* Start Source material *
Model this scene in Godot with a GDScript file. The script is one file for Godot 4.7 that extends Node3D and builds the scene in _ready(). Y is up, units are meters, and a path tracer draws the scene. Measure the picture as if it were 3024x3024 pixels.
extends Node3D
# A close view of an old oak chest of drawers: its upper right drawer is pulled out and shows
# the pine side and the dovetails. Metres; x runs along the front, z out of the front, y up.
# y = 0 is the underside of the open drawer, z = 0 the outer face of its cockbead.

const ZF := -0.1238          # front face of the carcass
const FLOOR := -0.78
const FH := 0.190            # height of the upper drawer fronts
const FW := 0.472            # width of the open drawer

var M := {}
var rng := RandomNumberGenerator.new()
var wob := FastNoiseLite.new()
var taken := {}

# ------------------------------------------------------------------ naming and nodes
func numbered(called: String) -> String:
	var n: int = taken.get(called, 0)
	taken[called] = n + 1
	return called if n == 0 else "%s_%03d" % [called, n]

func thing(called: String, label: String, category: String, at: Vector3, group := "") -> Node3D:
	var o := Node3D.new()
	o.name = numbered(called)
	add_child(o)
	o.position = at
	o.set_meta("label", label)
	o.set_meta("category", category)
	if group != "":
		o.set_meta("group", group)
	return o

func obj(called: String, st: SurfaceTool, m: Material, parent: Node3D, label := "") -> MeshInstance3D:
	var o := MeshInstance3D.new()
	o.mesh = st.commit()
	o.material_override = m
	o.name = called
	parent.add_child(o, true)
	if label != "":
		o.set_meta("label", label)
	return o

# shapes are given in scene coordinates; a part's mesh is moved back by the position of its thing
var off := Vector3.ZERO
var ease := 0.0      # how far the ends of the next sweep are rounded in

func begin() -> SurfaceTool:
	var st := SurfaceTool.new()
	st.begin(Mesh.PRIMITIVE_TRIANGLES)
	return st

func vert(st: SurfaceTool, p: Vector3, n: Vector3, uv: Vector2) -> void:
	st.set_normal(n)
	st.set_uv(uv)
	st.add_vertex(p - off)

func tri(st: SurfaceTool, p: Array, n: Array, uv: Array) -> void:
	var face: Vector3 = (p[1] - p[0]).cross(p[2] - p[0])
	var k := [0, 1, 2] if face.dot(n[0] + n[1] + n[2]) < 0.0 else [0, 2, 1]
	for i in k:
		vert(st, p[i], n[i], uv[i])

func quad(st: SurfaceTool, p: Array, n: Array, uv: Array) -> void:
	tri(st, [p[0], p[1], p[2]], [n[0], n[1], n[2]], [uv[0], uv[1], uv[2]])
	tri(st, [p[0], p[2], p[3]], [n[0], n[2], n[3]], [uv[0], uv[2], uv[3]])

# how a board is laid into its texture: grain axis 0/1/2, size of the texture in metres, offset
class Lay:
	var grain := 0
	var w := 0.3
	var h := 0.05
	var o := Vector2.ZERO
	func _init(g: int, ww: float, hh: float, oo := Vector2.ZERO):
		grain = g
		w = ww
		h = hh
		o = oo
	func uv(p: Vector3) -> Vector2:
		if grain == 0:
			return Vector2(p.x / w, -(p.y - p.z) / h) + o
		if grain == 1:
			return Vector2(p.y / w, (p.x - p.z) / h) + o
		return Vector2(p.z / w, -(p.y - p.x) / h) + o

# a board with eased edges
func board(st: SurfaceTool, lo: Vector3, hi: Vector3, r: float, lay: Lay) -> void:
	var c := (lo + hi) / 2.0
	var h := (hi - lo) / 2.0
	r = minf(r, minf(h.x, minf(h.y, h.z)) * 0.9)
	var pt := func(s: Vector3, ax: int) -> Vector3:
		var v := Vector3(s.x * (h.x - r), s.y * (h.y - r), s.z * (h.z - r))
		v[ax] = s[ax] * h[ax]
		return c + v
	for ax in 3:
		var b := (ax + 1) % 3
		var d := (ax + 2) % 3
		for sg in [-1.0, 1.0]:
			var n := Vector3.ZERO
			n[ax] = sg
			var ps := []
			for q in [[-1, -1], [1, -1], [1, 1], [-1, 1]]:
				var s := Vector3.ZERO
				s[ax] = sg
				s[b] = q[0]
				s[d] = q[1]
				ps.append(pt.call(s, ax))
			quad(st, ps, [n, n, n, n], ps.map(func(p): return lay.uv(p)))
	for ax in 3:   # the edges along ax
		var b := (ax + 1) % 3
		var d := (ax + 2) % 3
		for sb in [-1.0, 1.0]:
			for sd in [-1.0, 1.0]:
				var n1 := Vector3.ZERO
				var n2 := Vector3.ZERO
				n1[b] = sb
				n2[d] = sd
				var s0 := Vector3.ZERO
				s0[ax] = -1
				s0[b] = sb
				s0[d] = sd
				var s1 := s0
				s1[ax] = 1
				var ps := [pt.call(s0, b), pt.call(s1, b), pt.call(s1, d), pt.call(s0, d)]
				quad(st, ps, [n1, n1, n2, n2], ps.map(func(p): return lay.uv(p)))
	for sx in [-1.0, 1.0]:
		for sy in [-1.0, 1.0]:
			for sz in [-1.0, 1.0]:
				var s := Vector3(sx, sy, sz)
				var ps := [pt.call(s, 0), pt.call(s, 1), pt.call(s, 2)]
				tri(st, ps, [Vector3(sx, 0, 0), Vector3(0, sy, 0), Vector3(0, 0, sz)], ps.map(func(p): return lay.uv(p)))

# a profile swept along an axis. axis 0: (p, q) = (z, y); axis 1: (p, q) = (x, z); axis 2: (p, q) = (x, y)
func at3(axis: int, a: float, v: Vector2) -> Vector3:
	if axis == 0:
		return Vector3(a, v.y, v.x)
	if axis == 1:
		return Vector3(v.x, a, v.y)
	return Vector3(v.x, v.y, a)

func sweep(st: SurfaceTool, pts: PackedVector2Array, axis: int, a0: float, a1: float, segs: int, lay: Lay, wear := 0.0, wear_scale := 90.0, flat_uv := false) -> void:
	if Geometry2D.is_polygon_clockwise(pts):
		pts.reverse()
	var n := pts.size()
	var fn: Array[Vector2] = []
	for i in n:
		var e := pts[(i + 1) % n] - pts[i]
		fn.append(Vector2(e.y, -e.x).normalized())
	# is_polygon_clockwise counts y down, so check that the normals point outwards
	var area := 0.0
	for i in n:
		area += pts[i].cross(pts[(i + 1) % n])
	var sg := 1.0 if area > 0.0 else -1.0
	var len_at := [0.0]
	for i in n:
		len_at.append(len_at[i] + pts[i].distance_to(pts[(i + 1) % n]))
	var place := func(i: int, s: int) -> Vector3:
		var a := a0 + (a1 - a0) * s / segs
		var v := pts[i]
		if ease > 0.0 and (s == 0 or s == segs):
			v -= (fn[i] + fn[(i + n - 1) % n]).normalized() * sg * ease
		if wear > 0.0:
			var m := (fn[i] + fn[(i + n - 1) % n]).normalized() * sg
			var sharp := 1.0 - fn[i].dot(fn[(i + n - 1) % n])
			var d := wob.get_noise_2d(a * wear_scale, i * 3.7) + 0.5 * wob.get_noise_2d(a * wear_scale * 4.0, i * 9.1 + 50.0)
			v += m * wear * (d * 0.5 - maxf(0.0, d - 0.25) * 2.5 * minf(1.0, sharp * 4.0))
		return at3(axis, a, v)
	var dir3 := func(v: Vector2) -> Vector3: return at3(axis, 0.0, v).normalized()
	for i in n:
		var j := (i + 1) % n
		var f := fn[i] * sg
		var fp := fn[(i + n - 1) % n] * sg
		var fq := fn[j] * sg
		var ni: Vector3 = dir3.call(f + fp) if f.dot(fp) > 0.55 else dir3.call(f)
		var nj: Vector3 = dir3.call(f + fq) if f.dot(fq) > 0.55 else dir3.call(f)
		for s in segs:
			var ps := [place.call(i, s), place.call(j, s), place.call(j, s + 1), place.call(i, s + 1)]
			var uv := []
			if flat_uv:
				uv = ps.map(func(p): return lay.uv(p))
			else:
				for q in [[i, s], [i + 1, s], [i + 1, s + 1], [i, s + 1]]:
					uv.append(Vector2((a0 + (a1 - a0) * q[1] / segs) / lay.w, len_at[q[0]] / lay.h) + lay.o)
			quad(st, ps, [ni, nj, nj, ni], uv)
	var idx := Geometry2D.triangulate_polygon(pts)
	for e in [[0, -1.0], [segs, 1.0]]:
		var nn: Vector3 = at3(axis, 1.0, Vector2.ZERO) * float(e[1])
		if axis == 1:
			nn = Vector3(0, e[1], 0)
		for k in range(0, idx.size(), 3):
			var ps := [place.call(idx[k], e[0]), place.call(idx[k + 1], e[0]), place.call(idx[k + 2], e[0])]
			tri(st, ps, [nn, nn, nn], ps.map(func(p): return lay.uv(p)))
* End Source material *
## Written request
Quote verbatim the opening lines of the listing above, ending with the line where "const FW := 0.472" appears; include both endpoints and nothing more.

## Exercise result
Model this scene in Godot with a GDScript file. The script is one file for Godot 4.7 that extends Node3D and builds the scene in _ready(). Y is up, units are meters, and a path tracer draws the scene. Measure the picture as if it were 3024x3024 pixels.
extends Node3D
# A close view of an old oak chest of drawers: its upper right drawer is pulled out and shows
# the pine side and the dovetails. Metres; x runs along the front, z out of the front, y up.
# y = 0 is the underside of the open drawer, z = 0 the outer face of its cockbead.

const ZF := -0.1238          # front face of the carcass
const FLOOR := -0.78
const FH := 0.190            # height of the upper drawer fronts
const FW := 0.472            # width of the open drawer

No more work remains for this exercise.